Two grey areas trip teams up. Usage-based charges belong in MRR only to the extent they are stable and expected; the predictable floor of a metered plan is recurring, the spiky overage on top of it is not. And annual prepayments are recurring but must be normalized, so a 12,000 dollar annual deal is 1,000 dollars of MRR, not a 12,000 dollar spike in the month the cash lands. Getting this right is also what keeps your recurring run rate reconcilable with the GAAP financial statements your finance team produces, where that same annual payment is recognized ratably rather than all at once.
Is MRR the same as revenue?
No. MRR is a normalized run rate of recurring subscriptions; recognized revenue is what accounting rules let you book in a period, and cash is what actually arrived. The three rarely match in any given month. A customer who prepays a year sends you 12,000 dollars of cash today, adds 1,000 dollars to MRR, and lets you recognize 1,000 dollars of revenue this month with the remaining 11,000 sitting in deferred revenue. Confusing these is how a business talks itself into thinking a strong cash month was a strong growth month.

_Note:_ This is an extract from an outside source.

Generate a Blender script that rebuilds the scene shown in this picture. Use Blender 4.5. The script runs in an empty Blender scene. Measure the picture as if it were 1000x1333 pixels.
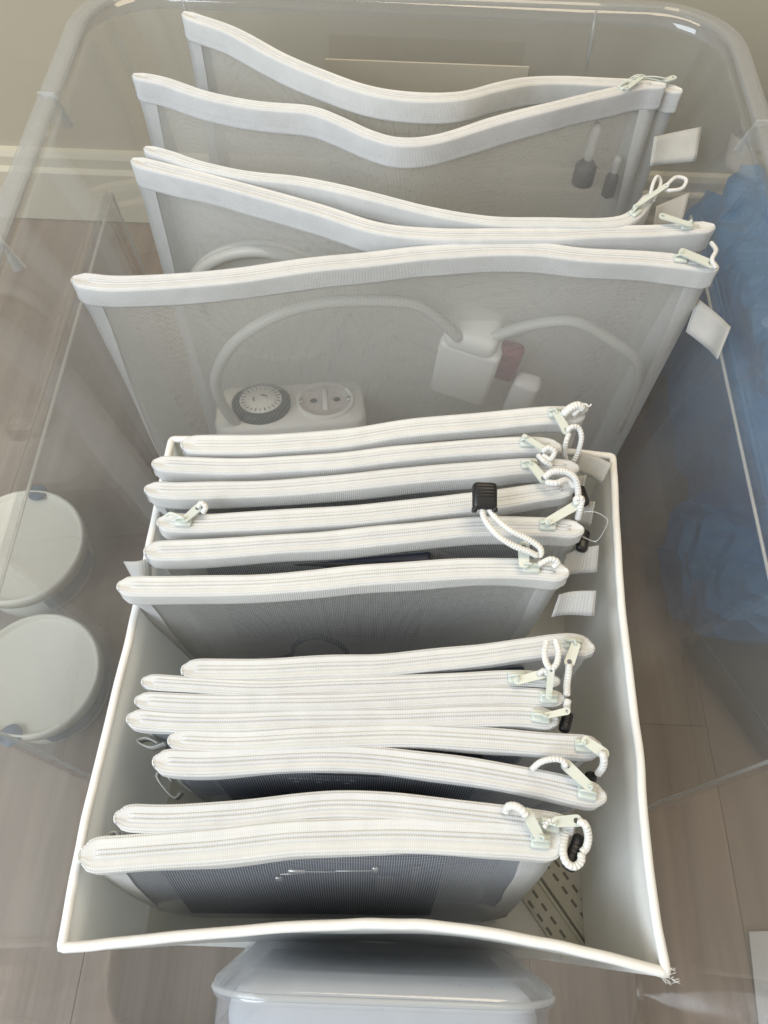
import bpy, bmesh, math, random
from mathutils import Vector, Matrix, noise
random.seed(7)
S = bpy.context.scene
COL = S.collection
# ------------------------------------------------------------------ camera
CAM = Vector((0, 0, .739))
AX = Vector((0.99927529, 0.03248061, 0.01984718))       # rows: camera axes in world space
AY = Vector((-0.03804681, 0.86815861, 0.4948263))
AZ = Vector((-0.00115824, -0.49522282, 0.86876523))
F = 963.0
cd = bpy.data.cameras.new('camera')
co = bpy.data.objects.new('camera', cd)
COL.objects.link(co)
M3 = Matrix((AX, AY, AZ)).transposed()
co.matrix_world = Matrix.Translation(CAM) @ M3.to_4x4()
cd.sensor_fit = 'VERTICAL'
cd.sensor_height = 36.0
cd.sensor_width = 27.0
cd.lens = F / 1333 * 36
cd.clip_start = .01
cd.clip_end = 60
S.camera = co
# ------------------------------------------------------------------ world and lamps
w = bpy.data.worlds.new('World')
S.world = w
w.use_nodes = True
bg = w.node_tree.nodes['Background']
bg.inputs[0].default_value = (1.0, .925, .81, 1)
bg.inputs[1].default_value = .52

def area(name, loc, target, size, power, color):
    d = bpy.data.lights.new(name, 'AREA')
    d.shape = 'RECTANGLE'
    d.size, d.size_y = size
    d.energy = power
    d.color = color
    o = bpy.data.objects.new(name, d)
    COL.objects.link(o)
    o.location = loc
    o.rotation_euler = (Vector(target) - Vector(loc)).to_track_quat('-Z', 'Y').to_euler()
    return o
area('window_light', (-1.10, -.62, 1.30), (-.05, .08, .2), (1.2, 1.1), 24, (.79, .895, 1.0))
area('warm_fill', (.20, .66, 1.5), (0, .42, .3), (.9, .5), 6.2, (1.0, .82, .58))  # added fill, no such lamp in the room: warms the back pouches
S.view_settings.view_transform = 'Standard'
S.view_settings.look = 'None'
S.view_settings.exposure = .27
S.view_settings.gamma = 1
cy = S.cycles
cy.transparent_max_bounces = 64
cy.max_bounces = 10
cy.diffuse_bounces = 4
cy.glossy_bounces = 4
cy.transmission_bounces = 6
cy.caustics_reflective = False
cy.caustics_refractive = False
cy.use_denoising = True
try:
    cy.denoiser = 'OPENIMAGEDENOISE'
except Exception:
    pass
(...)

What is a good MRR growth rate?
The number worth watching is not the MRR total, which only tells you how big you are, but the month-over-month growth rate, which tells you how fast. Early-stage software companies chasing venture scale often target 10 to 15 percent monthly growth, which is punishing to sustain and rare past the first few million in ARR. A steadier, bootstrapped business growing MRR 3 to 7 percent a month is compounding faster than the flat number suggests. As with churn, the honest benchmark is your own trend line and whether growth is covering your cost to acquire those customers, not a cross-industry average.

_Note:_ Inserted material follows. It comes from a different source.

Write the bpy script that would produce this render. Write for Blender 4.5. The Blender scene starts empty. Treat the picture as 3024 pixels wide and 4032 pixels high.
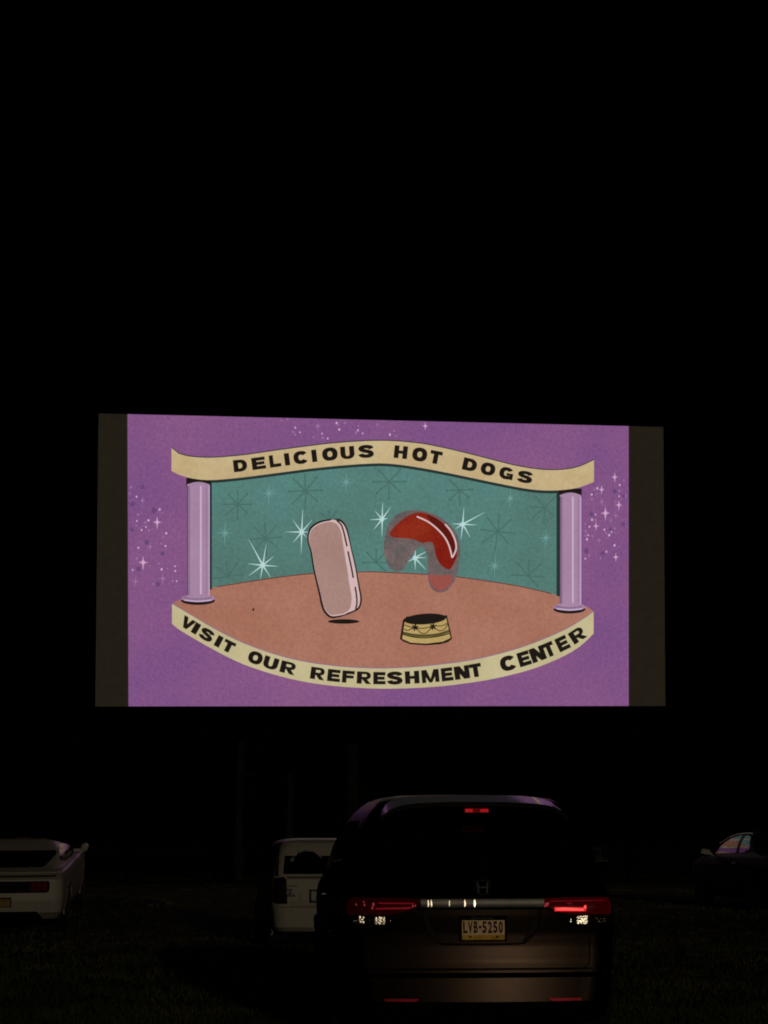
import bpy, bmesh, math, random
import numpy as np
from mathutils import Vector, Matrix
R = math.radians
random.seed(7)
sc = bpy.context.scene
COL = sc.collection

# ---------------------------------------------------------------- camera, sky, sun, exposure
F, CX, CY, CAMZ, HORY = 7000.0, 1512.0, 2016.0, 1.42, 3310.0
PITCH = math.atan((HORY - CY) / F)
cam_d = bpy.data.cameras.new('camera')
cam_d.sensor_fit = 'HORIZONTAL'; cam_d.sensor_width = 36.0
cam_d.lens = 36.0 * F / 3024.0
sc.cycles.filter_width = 1.9
cam_d.clip_start = 0.1; cam_d.clip_end = 3000
cam = bpy.data.objects.new('camera', cam_d); COL.objects.link(cam)
cam.location = (0, 0, CAMZ); cam.rotation_euler = (math.pi/2 + PITCH, 0, 0)
sc.camera = cam

SUN_EL, SUN_AZ = 9.5, 16.0            # low light from behind and to the right of the camera
world = bpy.data.worlds.new('World'); sc.world = world; world.use_nodes = True
wn = world.node_tree.nodes; wl = world.node_tree.links
sky = wn.new('ShaderNodeTexSky'); sky.sky_type = 'NISHITA'; sky.sun_disc = False
sky.sun_elevation = R(SUN_EL); sky.sun_rotation = R(180 - SUN_AZ)
wl.new(sky.outputs[0], wn['Background'].inputs[0]); wn['Background'].inputs[1].default_value = 0.00002
sun_d = bpy.data.lights.new('sun', 'SUN'); sun_d.energy = 0.12; sun_d.angle = R(0.5); sun_d.color = (1.0, 0.86, 0.66)
sun = bpy.data.objects.new('sun', sun_d); COL.objects.link(sun)
ldir = Vector((math.sin(R(SUN_AZ))*math.cos(R(SUN_EL)), -math.cos(R(SUN_AZ))*math.cos(R(SUN_EL)), math.sin(R(SUN_EL))))
sun.rotation_euler = ldir.to_track_quat('Z', 'Y').to_euler(); sun.location = ldir*30
vs = sc.view_settings
vs.view_transform = 'Standard'; vs.look = 'None'; vs.exposure = 0; vs.gamma = 1; vs.use_curve_mapping = False

# ---------------------------------------------------------------- helpers
def ray(px, py):
    v = Vector(((px-CX)/F, 1.0, -(py-CY)/F)); c, s = math.cos(PITCH), math.sin(PITCH)
    return Vector((v.x, v.y*c - v.z*s, v.y*s + v.z*c))
def at(px, py, Y):
    r = ray(px, py); return Vector((0, 0, CAMZ)) + r*(Y/r.y)
def lin(c):
    f = lambda u: u/12.92 if u <= 0.04045 else ((u+0.055)/1.055)**2.4
    return tuple(f(x/255.0) for x in c)
def mat(name, col, rough=0.5, metal=0.0, spec=0.5, emit=None, estr=0.0, noise=0.0, nscale=8.0, bump=0.0, bscale=60.0, coat=0.0, tint=1.0):
    m = bpy.data.materials.new(name); m.use_nodes = True
    nt = m.node_tree; b = nt.nodes['Principled BSDF']
    b.inputs['Base Color'].default_value = (*col, 1); b.inputs['Roughness'].default_value = rough
    b.inputs['Metallic'].default_value = metal; b.inputs['Specular IOR Level'].default_value = spec
    b.inputs['Specular Tint'].default_value = (tint, tint, tint, 1); b.inputs['Coat Weight'].default_value = coat; b.inputs['Coat Roughness'].default_value = 0.04
    if emit: b.inputs['Emission Color'].default_value = (*emit, 1); b.inputs['Emission Strength'].default_value = estr
    tc = nt.nodes.new('ShaderNodeTexCoord')
    if noise:
        n = nt.nodes.new('ShaderNodeTexNoise'); n.inputs['Scale'].default_value = nscale; n.inputs['Detail'].default_value = 5
        r = nt.nodes.new('ShaderNodeValToRGB')
        r.color_ramp.elements[0].position = .3; r.color_ramp.elements[1].position = .7
        r.color_ramp.elements[0].color = (*[c*(1-noise) for c in col], 1); r.color_ramp.elements[1].color = (*[min(1, c*(1+noise)) for c in col], 1)
        nt.links.new(tc.outputs['Object'], n.inputs['Vector']); nt.links.new(n.outputs['Fac'], r.inputs['Fac'])
        nt.links.new(r.outputs['Color'], b.inputs['Base Color'])
    if bump:
        n2 = nt.nodes.new('ShaderNodeTexNoise'); n2.inputs['Scale'].default_value = bscale; n2.inputs['Detail'].default_value = 4
        bp = nt.nodes.new('ShaderNodeBump'); bp.inputs['Strength'].default_value = bump; bp.inputs['Distance'].default_value = 0.02
        nt.links.new(tc.outputs['Object'], n2.inputs['Vector']); nt.links.new(n2.outputs['Fac'], bp.inputs['Height'])
        nt.links.new(bp.outputs['Normal'], b.inputs['Normal'])
    return m
def screen_mat(name, c1, c2=None, scale=1.2, grain=0.10):
    """projected light on the screen cloth: emission with cloth grain, optionally two hues mixed by noise"""
    m = bpy.data.materials.new(name); m.use_nodes = True
    nt = m.node_tree; nt.nodes.clear()
    out = nt.nodes.new('ShaderNodeOutputMaterial'); em = nt.nodes.new('ShaderNodeEmission')
    tc = nt.nodes.new('ShaderNodeTexCoord')
    a = nt.nodes.new('ShaderNodeTexNoise'); a.inputs['Scale'].default_value = scale; a.inputs['Detail'].default_value = 3
    r = nt.nodes.new('ShaderNodeValToRGB'); r.color_ramp.elements[0].position = .35; r.color_ramp.elements[1].position = .68
    r.color_ramp.elements[0].color = (*lin(c1), 1); r.color_ramp.elements[1].color = (*lin(c2 or c1), 1)
    g = nt.nodes.new('ShaderNodeTexNoise'); g.inputs['Scale'].default_value = 9; g.inputs['Detail'].default_value = 6; g.inputs['Roughness'].default_value = .75
    mp = nt.nodes.new('ShaderNodeMapRange'); mp.inputs['From Min'].default_value = .25; mp.inputs['From Max'].default_value = .75
    mp.inputs['To Min'].default_value = 1-grain; mp.inputs['To Max'].default_value = 1+grain
    nt.links.new(tc.outputs['Object'], a.inputs['Vector']); nt.links.new(tc.outputs['Object'], g.inputs['Vector'])
    nt.links.new(a.outputs['Fac'], r.inputs['Fac']); nt.links.new(g.outputs['Fac'], mp.inputs['Value'])
    nt.links.new(r.outputs['Color'], em.inputs['Color']); nt.links.new(mp.outputs['Result'], em.inputs['Strength'])
    nt.links.new(em.outputs[0], out.inputs[0])
    return m
def tag(o, label=None, cat=None, group=None, kind=None):
    if label: o['label'] = label
    if cat: o['category'] = cat
    if group: o['group'] = group
    if kind: o['kind'] = kind
    return o
def empty(name, loc, rz=0.0):
    o = bpy.data.objects.new(name, None); COL.objects.link(o)
    o.location = loc; o.rotation_euler = (0, 0, rz); return o
def link(name, me, mats, parent=None, smooth=True, angle=35):
    for m in (mats if isinstance(mats, (list, tuple)) else [mats]): me.materials.append(m)
    if smooth:
        me.polygons.foreach_set('use_smooth', [True]*len(me.polygons))
        me.set_sharp_from_angle(angle=R(angle))
    o = bpy.data.objects.new(name, me); COL.objects.link(o)
    if parent: o.parent = parent
    return o
class MB:
    """collects verts/faces (with a material slot per face)"""
    def __init__(s): s.v = []; s.f = []; s.m = []
    def add(s, vs_, fs, mi=0):
        o = len(s.v); s.v += [tuple(v) for v in vs_]
        for f in fs: s.f.append(tuple(i+o for i in f)); s.m.append(mi)
    def box(s, c, d, mi=0, rot=None):
        vs_ = [Vector((x*d[0]/2, y*d[1]/2, z*d[2]/2)) for x in (-1, 1) for y in (-1, 1) for z in (-1, 1)]
        if rot: vs_ = [rot @ v for v in vs_]
        s.add([v + Vector(c) for v in vs_], [(0,1,3,2),(4,6,7,5),(0,4,5,1),(2,3,7,6),(0,2,6,4),(1,5,7,3)], mi)
    def tube(s, pts, rad, n=8, mi=0):
        pts = [Vector(p) for p in pts]; rad = rad if isinstance(rad, (list, tuple)) else [rad]*len(pts)
        rings = []
        for i, p in enumerate(pts):
            t = (pts[min(i+1, len(pts)-1)] - pts[max(i-1, 0)]).normalized()
            u = t.orthogonal().normalized() if abs(t.z) < .99 else Vector((1, 0, 0)); w = t.cross(u).normalized(); u = w.cross(t)
            rings.append([p + (u*math.cos(2*math.pi*k/n) + w*math.sin(2*math.pi*k/n))*rad[i] for k in range(n)])
        fs = [(i*n+k, i*n+(k+1) % n, (i+1)*n+(k+1) % n, (i+1)*n+k) for i in range(len(pts)-1) for k in range(n)]
        fs += [tuple(range(n))[::-1], tuple((len(pts)-1)*n+k for k in range(n))]
        s.add([v for r in rings for v in r], fs, mi)
    def lathe(s, prof, axis, origin, n=32, mi=0):
        """prof: (along axis x, radius)"""
        vs_ = []
        for a, r in prof:
            for k in range(n):
                t = 2*math.pi*k/n; vs_.append(Vector(origin) + (Vector((a, r*math.cos(t), r*math.sin(t))) if axis == 'x' else Vector((r*math.cos(t), a, r*math.sin(t)))))
        fs = [(i*n+k, i*n+(k+1) % n, (i+1)*n+(k+1) % n, (i+1)*n+k) for i in range(len(prof)-1) for k in range(n)]
        fs += [tuple(range(n)), tuple((len(prof)-1)*n+k for k in range(n))]
        s.add(vs_, fs, mi)
    def build(s, name, mats, parent=None, smooth=True, angle=35):
        me = bpy.data.meshes.new(name); me.from_pydata(s.v, [], s.f); me.update()
        o = link(name, me, mats, parent, smooth, angle)
        me.polygons.foreach_set('material_index', s.m)
        bm = bmesh.new(); bm.from_mesh(me); bmesh.ops.recalc_face_normals(bm, faces=bm.faces); bm.to_mesh(me); bm.free()
        return o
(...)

Frequently asked questions about monthly recurring revenue
How do you calculate MRR? Calculate MRR by normalizing every active subscription to a monthly value, stripping out one-time fees, applying any discounts, and adding the results. The shortcut version is active accounts multiplied by average revenue per account per month. With 200 accounts at an average of 250 dollars, MRR is 50,000 dollars. Recalculate on the same day each month so the series stays comparable.

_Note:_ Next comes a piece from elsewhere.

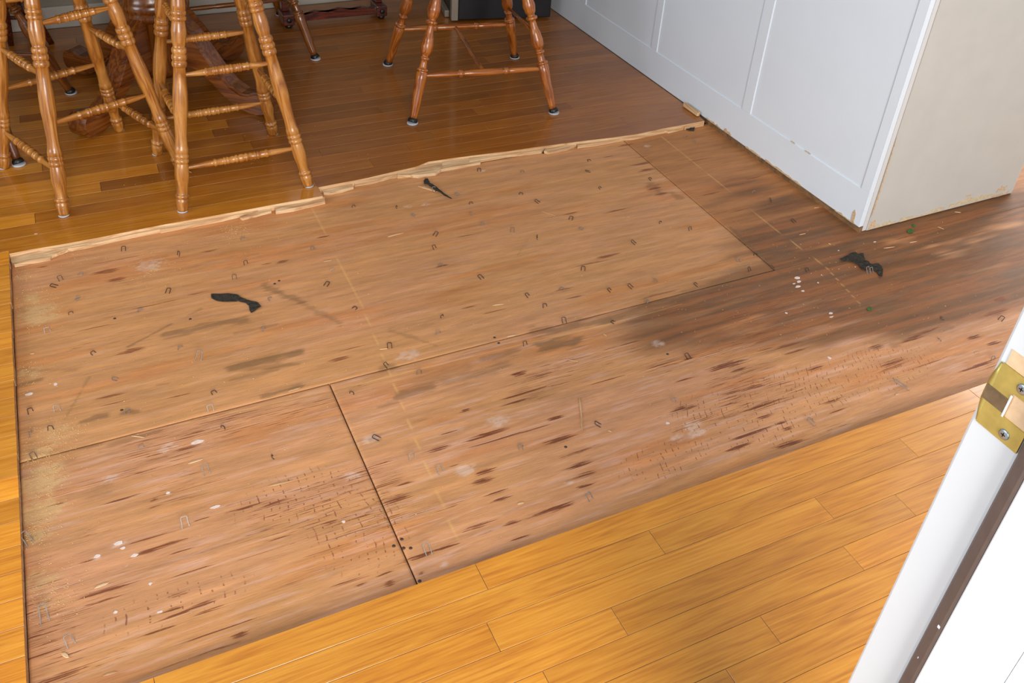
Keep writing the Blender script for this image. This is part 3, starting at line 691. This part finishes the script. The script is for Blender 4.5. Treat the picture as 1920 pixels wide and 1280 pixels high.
RUNG = [(0, .0052), (.06, .0056), (.24, .0088)] + \
    [(.262, .0082), (.27, .0112), (.285, .0112), (.292, .0092), (.33, .0104), (.345, .0088), (.35, .0114), (.365, .0114), (.37, .0088), (.375, .0114), (.388, .0114), (.395, .0094),
     (.42, .0116), (.445, .0096), (.45, .0122), (.466, .0122), (.472, .0096), (.485, .0118), (.50, .0124), (.515, .0118), (.528, .0096), (.534, .0122), (.55, .0122), (.555, .0096),
     (.58, .0116), (.605, .0094), (.612, .0114), (.625, .0114), (.63, .0088), (.635, .0114), (.65, .0114), (.655, .0088), (.67, .0104), (.708, .0092), (.715, .0112), (.73, .0112), (.738, .0082)] + \
    [(.76, .0088), (.94, .0056), (1, .0052)]
def make_stool(loc, yaw, label, t_):
    root = empty('bar_stool', (loc[0], loc[1], ZF), yaw); tag(root, label, 'stool', 'honey oak bar stools')
    hs, k = .175, .153
    def lp(sx, sy, z): return Vector((sx * (hs - k * (z - ZF)), sy * (hs - k * (z - ZF)), z - ZF))
    prof = smooth_prof(STOOL_LEG); z0, z1 = .0205, .665
    for sx, sy in ((-1, -1), (1, -1), (1, 1), (-1, 1)):
        o = lathe('leg', lp(sx, sy, z0), lp(sx, sy, z1), [((z - .019) / (.665 - .019), r) for z, r in prof], M['honey_oak'], root, 24); tint(o, t_)
        p = lp(sx, sy, .019)
        gl = lathe('foot_glide', p + Vector((0, 0, .0002)), p + Vector((0, 0, .0042)), [(0, .0132), (.3, .0140), (1, .0136)], M['glide'], None, 20); gl.parent = o; gl.matrix_parent_inverse = o.matrix_basis.inverted()
    def rung(a, b_, z):
        p, q = lp(*a, z), lp(*b_, z); o = lathe('rung', p, q, RUNG, M['honey_oak'], root, 14); tint(o, t_)
    for z in (.137, .380): rung((-1, -1), (1, -1), z); rung((-1, 1), (1, 1), z)
    for z in (.260, .503): rung((-1, -1), (-1, 1), z); rung((1, -1), (1, 1), z)
    o = lathe('seat', (0, 0, .64), (0, 0, .69), [(0, .10), (.1, .15), (.3, .178), (.6, .185), (.85, .180), (1, .16)], M['honey_oak'], root, 40); tint(o, t_)
    return root
make_stool((.325, 2.452), .055, 'honey oak bar stool with turned legs, the right one of the two stools', .80)
make_stool((-.037, 2.579), .402 + math.pi / 2, 'honey oak bar stool with turned legs, cut off by the left edge of the photo', .78)

CHAIR_LEG = [(.033, .0118), (.10, .0155), (.178, .0190)] + ring(.186, .0195, .007, .0150) + [(.192, .0128), (.208, .0112), (.215, .0108)] + ring(.2205, .0162, .007, .0120) + \
    [(.226, .0108), (.243, .0190), (.258, .0204), (.276, .0180), (.300, .0122), (.319, .0102)] + ring(.328, .0188, .009, .0130) + [(.335, .0115), (.350, .0180), (.366, .0206), (.385, .0180), (.415, .0130), (.44, .0125)]
STRETCH = [(0, .0060), (.05, .0068), (.16, .0098), (.24, .0106), (.285, .0090), (.295, .0076), (.30, .0116), (.315, .0126), (.33, .0116), (.335, .0076), (.345, .0092), (.42, .0112), (.5, .0114), (.58, .0112), (.655, .0092), (.665, .0076), (.67, .0116), (.685, .0126), (.70, .0116), (.705, .0076), (.715, .0090), (.76, .0106), (.84, .0098), (.95, .0068), (1, .0060)]
PLAINST = [(0, .0055), (.1, .0072), (.3, .0086), (.38, .0074), (.40, .0088), (.60, .0088), (.62, .0074), (.70, .0086), (.9, .0072), (1, .0055)]
def make_chair(loc, yaw, label, t_, back=None, brace=True, mat='brown_oak', detail=True):
    root = empty('dining_chair', (loc[0], loc[1], ZF), yaw); tag(root, label, 'chair', 'turned leg dining chairs')
    hs, k = .2430, .25
    def lp(sx, sy, z): return Vector((sx * (hs - k * (z - ZF)), sy * (hs - k * (z - ZF)), z - ZF))
    prof = smooth_prof(CHAIR_LEG)
    for sx, sy in ((-1, -1), (1, -1), (1, 1), (-1, 1)):
        o = lathe('leg', lp(sx, sy, .033), lp(sx, sy, .44), [((z - .033) / (.44 - .033), r) for z, r in prof], M[mat], root, 22); tint(o, t_)
        p = lp(sx, sy, .019)
        gl = lathe('glide', p + Vector((0, 0, .0002)), p + Vector((0, 0, .0052)), [(0, .0176), (.4, .0186), (.8, .0180), (1, .0160)], M['glide'], None, 24)
        fc = lathe('foot_cup', p + Vector((0, 0, .0052)), lp(sx, sy, .0365), [(0, .0158), (.3, .0162), (.75, .0148), (1, .0126)], M['black_plastic'], None, 24)
        for q_ in (gl, fc): q_.parent = o; q_.matrix_parent_inverse = o.matrix_basis.inverted()
    def st(p, q, pr_, nm='stretcher'):
        o = lathe(nm, p, q, pr_, M[mat], root, 14); tint(o, t_)
    st(lp(-1, -1, .167), lp(1, -1, .167), STRETCH); st(lp(-1, 1, .167), lp(1, 1, .167), STRETCH)
    st((lp(-1, -1, .167) + lp(1, -1, .167)) / 2, (lp(-1, 1, .167) + lp(1, 1, .167)) / 2, PLAINST)
    if brace: st(lp(1, -1, .279), lp(1, 1, .239), [(0, .0050), (.5, .0062), (1, .0050)], 'side_brace')
    # saddled seat with rounded corners
    pts = []
    for q in range(4):
        cx_, cy_ = ((1, 1), (-1, 1), (-1, -1), (1, -1))[q]
        for i in range(6):
            a = (q * 90 + i * 18) * math.pi / 180; pts.append((cx_ * .135 + .065 * math.cos(a), cy_ * .135 + .065 * math.sin(a)))
    o = prism('seat', pts, .412, .447, M['brown_oak_x'], None); o.parent = root; tint(o, t_)
    if back is not None:
        for i in range(6):
            s = -.14 + .28 * i / 5; c_, s_ = math.cos(back), math.sin(back)
            p = Vector((c_ * .17 - s_ * s, s_ * .17 + c_ * s, .445)); q = Vector((c_ * .25 - s_ * s * 1.15, s_ * .25 + c_ * s * 1.15, .88))
            st(p, q, [(0, .008), (.3, .011), (.5, .008), (1, .007)], 'spindle')
        pts = [(c_ * .24 - s_ * a, s_ * .24 + c_ * a) for a in (-.21, .21)] + [(c_ * .265 - s_ * a, s_ * .265 + c_ * a) for a in (.21, -.21)]
        o = prism('crest_rail', pts, .86, .95, M['brown_oak_x'], None); o.parent = root; tint(o, t_)
    return root
make_chair((1.205, 2.769), -.162, 'brown oak dining chair with turned legs and pale round glides, alone in the open floor', 1.0, 0.0)
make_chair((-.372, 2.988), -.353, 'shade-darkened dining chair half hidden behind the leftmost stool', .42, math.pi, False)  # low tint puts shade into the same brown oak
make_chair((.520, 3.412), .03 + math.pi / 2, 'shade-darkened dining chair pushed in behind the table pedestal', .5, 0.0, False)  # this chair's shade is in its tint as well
sd = empty('plant_stand', (-.20, 3.64, ZF)); tag(sd, 'small dark wooden stand with splayed legs against the back wall at far left', 'stand')
for fx, fy in ((-.028, -.02), (.105, -.045), (.04, .07)):
    o = lathe('leg', (fx, fy, 0), (fx * .1, fy * .2, .30), [(0, .010), (.5, .013), (1, .012)], M['red_wood'], sd, 14)
o = lathe('rung', (-.024, -.016, .10), (.078, -.034, .10), [(0, .006), (.5, .008), (1, .006)], M['red_wood'], sd, 12)
lathe('top', (0, 0, .295), (0, 0, .32), [(0, .07), (.3, .085), (1, .08)], M['red_wood'], sd, 28)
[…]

What is the difference between MRR and ARR? MRR is monthly recurring revenue and ARR is that same run rate over a year, usually MRR multiplied by 12. Use MRR to manage a monthly or self-serve business because it shows movements early, and use ARR for enterprise businesses on annual contracts and for board or investor reporting where an annualized figure is the convention.
Does MRR include one-time fees? No. MRR includes only revenue that recurs on a predictable schedule, such as subscription and seat fees. Setup charges, onboarding fees, one-time professional services, and non-repeating overage are real revenue but are excluded from MRR, because including them overstates the base you can count on next month.
Why is my MRR growing but my cash flat? Because MRR and cash measure different things. A month of expansion and upgrades lifts MRR immediately, but if those customers pay monthly the cash arrives gradually, and if churned customers had prepaid annually the cash was collected long ago. Watch how long invoices take to collect alongside MRR to see the full picture.
Is MRR a GAAP metric? No. MRR is an operating metric, not a figure defined by generally accepted accounting principles. It does not appear on financial statements and there is no single mandated way to calculate it, which is exactly why a business should document its own definition and apply it consistently rather than quietly changing what counts as recurring from quarter to quarter.
MRR is the pulse of a subscription business, but a pulse only tells you the base is alive, not why it moved. Read it next to churn, net revenue retention, and customer lifetime value, and manage the subscriptions that feed it with the right recurring billing tools. All of it sits inside the same discipline: customer experience operations is where recurring revenue is either earned and kept or quietly lost.